12 Years a Slave, the film based on the memoir by author Solomon Northup, was named the Best Picture of the year by the American Academy for Motion Pictures. In doing so, it made history as the first movie from an African-American director to win Best Picture.
In an interesting split, director Alfonso Cuaron took the Best Director statuette for the movie Gravity. Often, the Best Director prize goes to the same film as Best Picture.
Actor Matthew McConaughey won the Best Actor prize for his role in Dallas Buyers Club and thanked his late father, saying, "You taught me what it is to be a man".
Meanwhile, Australian Cate Blanchett took the Best Actress Oscar for her work in Blue Jasmine and praised her other competitors, saying the work done in 2013 was "yet again extraordinary."
Blanchett also spoke up in support of female-centric movies.
"Audiences want to see them, and in fact, they earn money," she said. "The world is round, people."
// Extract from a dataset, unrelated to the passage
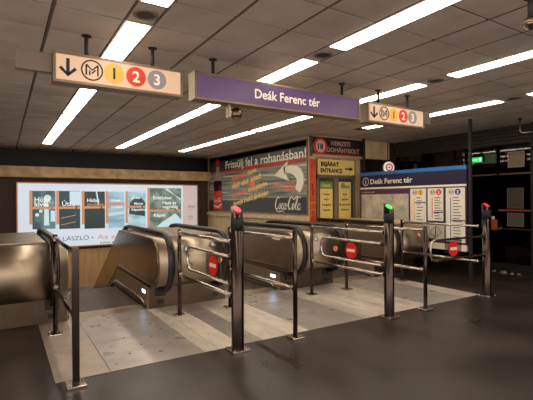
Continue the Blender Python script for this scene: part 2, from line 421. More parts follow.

To no one's surprise, 12 Years a Slave secured the Best Adapted Screenplay prize, while "Her" secured the Best Original Screenplay, and first-time nominee Lupita Nyong'o (who also made her feature film debut) was given the Best Supporting Actress Academy Award for her work in the film in which she portrayed the abused slave Patsey.
Nyong'o expressed an admirable awareness of the importance of the film's source material in her acceptance speech, thanking memoir author Solomon Northup for writing of his experiences, including meeting Patsey.
"So much joy in my life is thanks to so much pain in someone else's," she said.
She also thanked co-star Chiwetel Ejiofor for "how deeply [he] went into Solomon" and her brother, who accompanied her to the Oscars tonight.
Australian designer, Catherine Martin, also became the country’s most prolific Oscar winner when she won two awards – for best costumes and another, with Beverley Dunn for best production design, in Baz Luhrmann’s The Great Gatsby. It adds to her two won for Moulin Rouge 13 years ago.
And the award for audience participation? It’s tied with Ellen DeGeneres handing out pizza to the audience (she actually ordered it!) as well as attempting to break a new record with Meryl Streep: that of most retweeted picture ever. When the pizza arrived, Brad Pitt distributed plates while Harrison Ford nudged DeGeneres while she was speaking to ask for napkins. Actor Jared Leto snagged a slice, then informed the camera it was for his mother.
As for that photo (main picture), when Streep suggested actress Julia Roberts join in, a crowd of A-list stars also decided to do so, including Jennifer Lawrence, Brad Pitt, Angelina Jolie, Bradley Cooper and many more. Cooper volunteered to snap the photo, saying he would have the longest reach, and took a picture of the moment. Kevin Spacey received thousands of retweets for suggesting he had photo-bombed the selfie.